The exception that proves the rule: make sure you feel happy answering “What’s the contribution of your research to your field?”

Using Lists Of Viva Questions

There’s a simple, foolproof, two-step process for getting lots of potential viva questions:

  1. Google “PhD viva question list”.
  2. Take a look at the results.

Not every question you find from these results will be relevant. Some you can discard, some you can refine, some you will see connections that you could make more specific for your research.

Ask your supervisors, ask your friends and colleagues to see what they think. What questions are likely? What might they say? What do they want to ask you and how are they prepared to help you?
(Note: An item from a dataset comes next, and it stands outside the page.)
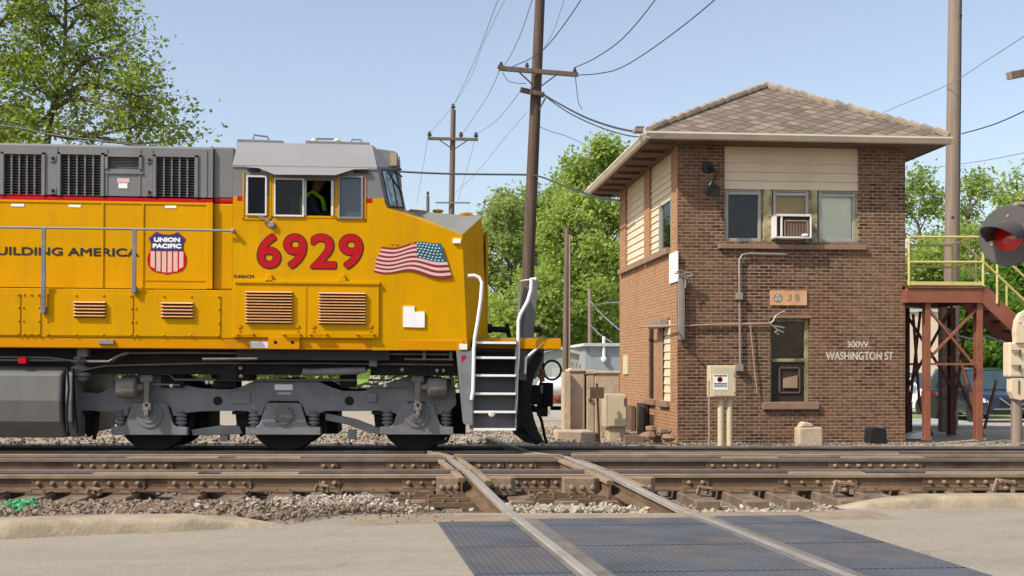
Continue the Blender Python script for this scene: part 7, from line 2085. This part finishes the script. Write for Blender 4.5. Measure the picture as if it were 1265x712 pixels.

The goal is not to prepare an answer for every possible question: that’s an impossible task. Instead get a sense of what can come up. Through exploration you can become certain you are capable of answering questions in the viva.

Ten Questions For Better Answers In The Viva

You hear your examiners ask a question. You have a first thought, the shape of an answer appears. Ask yourself another question then to help that shape develop. Try one of the following:

  1. Is this the best thing that you could say?
  2. What else do you know?
  3. What do you not know about this area?
  4. What’s your best evidence to support this idea?
  5. Have you definitely understood the question?
  6. What could you point to in your thesis to support this response?
  7. When have you answered a similar question before?
  8. What’s the first sentence of your response?
  9. What objections could someone raise to what you’re about to say?
  10. Is what you’re saying an opinion, a suggestion or a fact?

Speech and thought overlap in conversation. While you’re talking, you’re thinking. You don’t need to memorise these ten questions for the viva, but do find questions to help make your answers better.